== What is being asked ==
Each line of the listing must be transcribed exactly, except for the images, which should be excluded.

::: Information shown :::

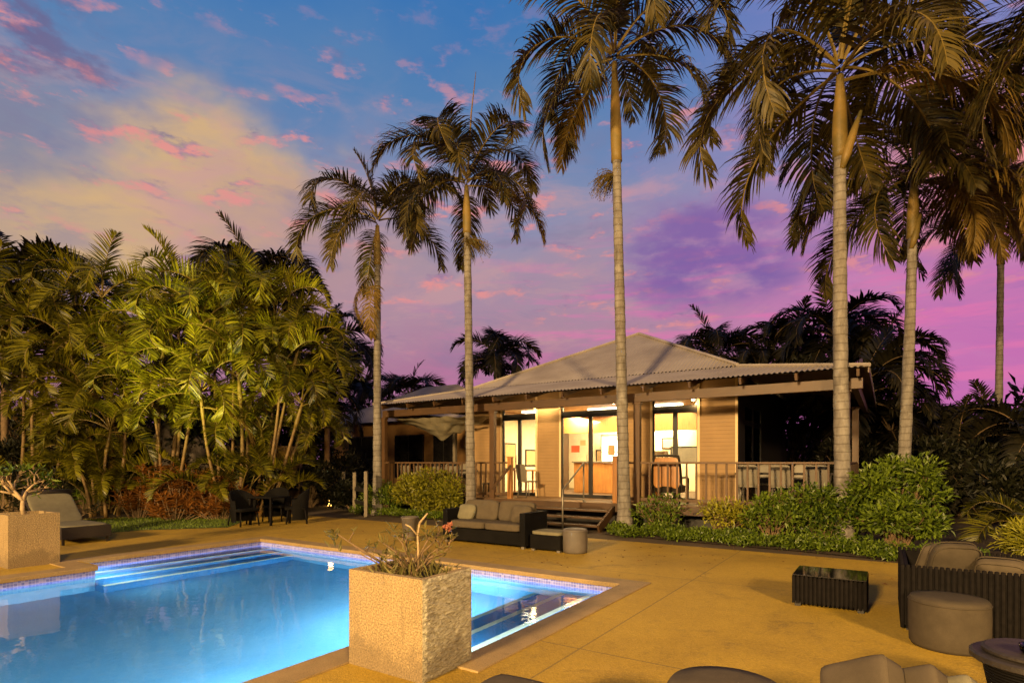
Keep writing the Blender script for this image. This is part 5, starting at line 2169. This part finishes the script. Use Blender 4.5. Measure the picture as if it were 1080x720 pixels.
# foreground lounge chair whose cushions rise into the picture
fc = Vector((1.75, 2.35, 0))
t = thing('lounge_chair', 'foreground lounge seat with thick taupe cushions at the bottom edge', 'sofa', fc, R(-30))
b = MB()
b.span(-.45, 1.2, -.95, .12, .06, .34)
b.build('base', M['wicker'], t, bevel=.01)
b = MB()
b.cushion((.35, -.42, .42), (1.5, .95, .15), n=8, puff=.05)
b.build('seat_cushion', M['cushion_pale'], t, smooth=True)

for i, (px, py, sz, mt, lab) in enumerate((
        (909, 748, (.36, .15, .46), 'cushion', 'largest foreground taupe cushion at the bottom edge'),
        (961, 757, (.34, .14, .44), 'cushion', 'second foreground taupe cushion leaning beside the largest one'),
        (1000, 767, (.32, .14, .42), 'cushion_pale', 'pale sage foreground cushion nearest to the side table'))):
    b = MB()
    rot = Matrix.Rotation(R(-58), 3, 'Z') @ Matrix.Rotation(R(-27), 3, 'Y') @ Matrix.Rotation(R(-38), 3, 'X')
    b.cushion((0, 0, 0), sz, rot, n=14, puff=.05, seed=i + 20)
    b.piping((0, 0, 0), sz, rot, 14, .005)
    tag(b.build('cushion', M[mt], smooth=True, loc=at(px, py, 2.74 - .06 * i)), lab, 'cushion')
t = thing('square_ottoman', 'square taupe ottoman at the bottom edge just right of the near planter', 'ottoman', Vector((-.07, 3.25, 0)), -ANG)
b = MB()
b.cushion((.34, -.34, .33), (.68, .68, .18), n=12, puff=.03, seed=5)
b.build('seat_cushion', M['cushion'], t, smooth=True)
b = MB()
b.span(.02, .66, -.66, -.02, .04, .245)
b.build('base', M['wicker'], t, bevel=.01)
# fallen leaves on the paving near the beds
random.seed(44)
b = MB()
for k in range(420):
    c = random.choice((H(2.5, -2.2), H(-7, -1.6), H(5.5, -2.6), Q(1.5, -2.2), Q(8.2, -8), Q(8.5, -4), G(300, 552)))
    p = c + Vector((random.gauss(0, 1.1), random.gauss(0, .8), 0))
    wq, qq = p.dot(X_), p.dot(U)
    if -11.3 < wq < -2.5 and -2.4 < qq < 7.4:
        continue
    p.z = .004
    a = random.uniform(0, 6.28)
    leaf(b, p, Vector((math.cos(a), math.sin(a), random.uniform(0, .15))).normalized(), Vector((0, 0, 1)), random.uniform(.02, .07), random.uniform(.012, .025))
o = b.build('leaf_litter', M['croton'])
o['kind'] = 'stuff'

:::

== Finished exercise ==
Keep writing the Blender script for this image. This is part 5, starting at line 2169. This part finishes the script. Use Blender 4.5. Measure the picture as if it were 1080x720 pixels.
# foreground lounge chair whose cushions rise into the picture
fc = Vector((1.75, 2.35, 0))
t = thing('lounge_chair', 'foreground lounge seat with thick taupe cushions at the bottom edge', 'sofa', fc, R(-30))
b = MB()
b.span(-.45, 1.2, -.95, .12, .06, .34)
b.build('base', M['wicker'], t, bevel=.01)
b = MB()
b.cushion((.35, -.42, .42), (1.5, .95, .15), n=8, puff=.05)
b.build('seat_cushion', M['cushion_pale'], t, smooth=True)

for i, (px, py, sz, mt, lab) in enumerate((
        (909, 748, (.36, .15, .46), 'cushion', 'largest foreground taupe cushion at the bottom edge'),
        (961, 757, (.34, .14, .44), 'cushion', 'second foreground taupe cushion leaning beside the largest one'),
        (1000, 767, (.32, .14, .42), 'cushion_pale', 'pale sage foreground cushion nearest to the side table'))):
    b = MB()
    rot = Matrix.Rotation(R(-58), 3, 'Z') @ Matrix.Rotation(R(-27), 3, 'Y') @ Matrix.Rotation(R(-38), 3, 'X')
    b.cushion((0, 0, 0), sz, rot, n=14, puff=.05, seed=i + 20)
    b.piping((0, 0, 0), sz, rot, 14, .005)
    tag(b.build('cushion', M[mt], smooth=True, loc=at(px, py, 2.74 - .06 * i)), lab, 'cushion')
t = thing('square_ottoman', 'square taupe ottoman at the bottom edge just right of the near planter', 'ottoman', Vector((-.07, 3.25, 0)), -ANG)
b = MB()
b.cushion((.34, -.34, .33), (.68, .68, .18), n=12, puff=.03, seed=5)
b.build('seat_cushion', M['cushion'], t, smooth=True)
b = MB()
b.span(.02, .66, -.66, -.02, .04, .245)
b.build('base', M['wicker'], t, bevel=.01)
# fallen leaves on the paving near the beds
random.seed(44)
b = MB()
for k in range(420):
    c = random.choice((H(2.5, -2.2), H(-7, -1.6), H(5.5, -2.6), Q(1.5, -2.2), Q(8.2, -8), Q(8.5, -4), G(300, 552)))
    p = c + Vector((random.gauss(0, 1.1), random.gauss(0, .8), 0))
    wq, qq = p.dot(X_), p.dot(U)
    if -11.3 < wq < -2.5 and -2.4 < qq < 7.4:
        continue
    p.z = .004
    a = random.uniform(0, 6.28)
    leaf(b, p, Vector((math.cos(a), math.sin(a), random.uniform(0, .15))).normalized(), Vector((0, 0, 1)), random.uniform(.02, .07), random.uniform(.012, .025))
o = b.build('leaf_litter', M['croton'])
o['kind'] = 'stuff'